Votes at a glance: - HB230 Second Substitute, Blockchain and Digital Innovation Amendments — passed 38 yes, 34 no; sent to Senate. Key points: creates digital-asset definitions and limited authorization for the state treasurer to invest in digital assets meeting a market-cap threshold; supporters cited economic leadership and property-rights clarifications; opponents cited volatility and fiduciary concerns. - HB196 First Substitute, Vehicle Traction Amendments — passed 48 yes, 24 no; sent to Senate. Key points: codifies traction-enforcement triggers and penalties for failing to obey canyon closure or traction-device notices; sponsors say it clarifies enforcement practices used by Utah Highway Patrol; some members expressed concern for visitor readiness. - HCR5, House Concurrent Resolution on Permitting Reform — passed 69 yes, 1 no; sent to Senate. - HCR6, Concurrent Resolution on federal homelessness regulations — passed 70 yes, 0 no; sent to Senate. - HB42 First Substitute, English Learner Amendments — passed 71 yes, 0 no; sent to Senate. - HB209 Second Substitute, Homeschool Amendments — passed 69 yes, 1 no; sent to Senate. - HB228 (House Bill 228), Public Education Immunization Amendments — passed 70 yes, 0 no; sent to Senate. - HB260 First Substitute, First Credential Program — passage recorded to be sent to Senate; roll-call tally not specified in the transcript excerpt. - HB93, Rehabilitation Services Modifications — passed 70 yes, 0 no; sent to Senate. - HB152 First Substitute, Health Care Facility Amendments — passed 71 yes, 0 no; sent to Senate. - HB253 First Substitute, Agriculture and Food Amendments — passed 72 yes, 0 no; sent to Senate. - HB24 Second Substitute, Limitations on Liability Amendments — passed 72 yes, 0 no; sent to Senate. - HB117, Abuse Statutes of Limitation Amendments — passed 69 yes, 0 no; sent to Senate.
What happened next and context Most bills passed on voice or roll-call and were transmitted to the Utah Senate. Floor discussions often emphasized stakeholder engagement: sponsors said bills on health-care facilities and agriculture were developed with providers and agencies; HB230’s sponsors highlighted multi-branch task force work. Several members warned of limits to state authority: Representative Walter noted bond-covenant and money-management constraints when discussing public investments in volatile assets. Sponsors repeatedly framed bills as technical fixes or clarifications rather than major policy departures.

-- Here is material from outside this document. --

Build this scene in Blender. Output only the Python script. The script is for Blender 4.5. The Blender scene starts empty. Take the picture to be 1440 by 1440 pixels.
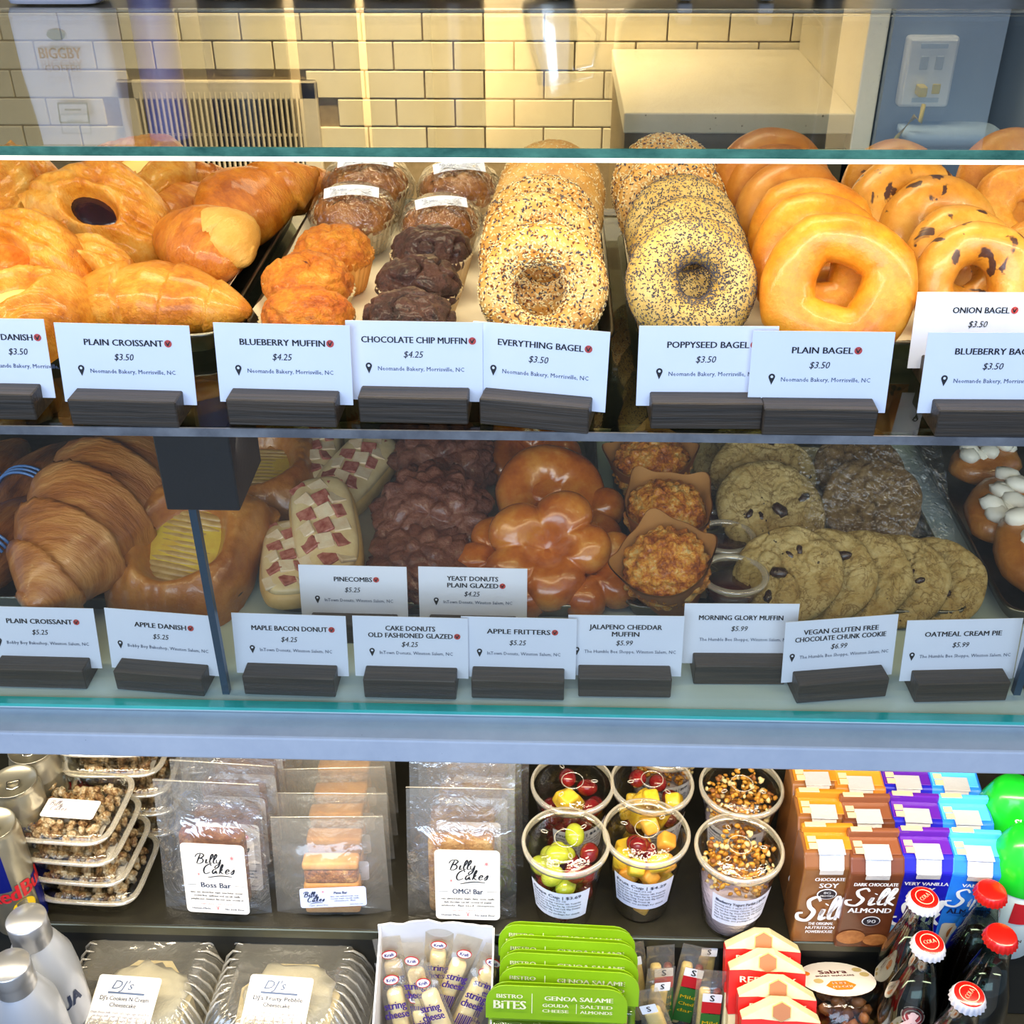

A few items of local interest and reminders Representative Rev. Sam Hawkins presented the House citation recognizing League One Volleyball’s Salt Lake City franchise and lawmakers acknowledged visiting university spirit squads and the legislative social calendar for the evening. The House adjourned and scheduled reconvening for Feb. 7 at 11 a.m.
Ending The floor session advanced a broad set of policy and technical measures, with the most politically contested items focused on whether and how Utah should engage with cryptocurrency investments and how best to enforce traction and closure rules on canyon roads to protect public safety.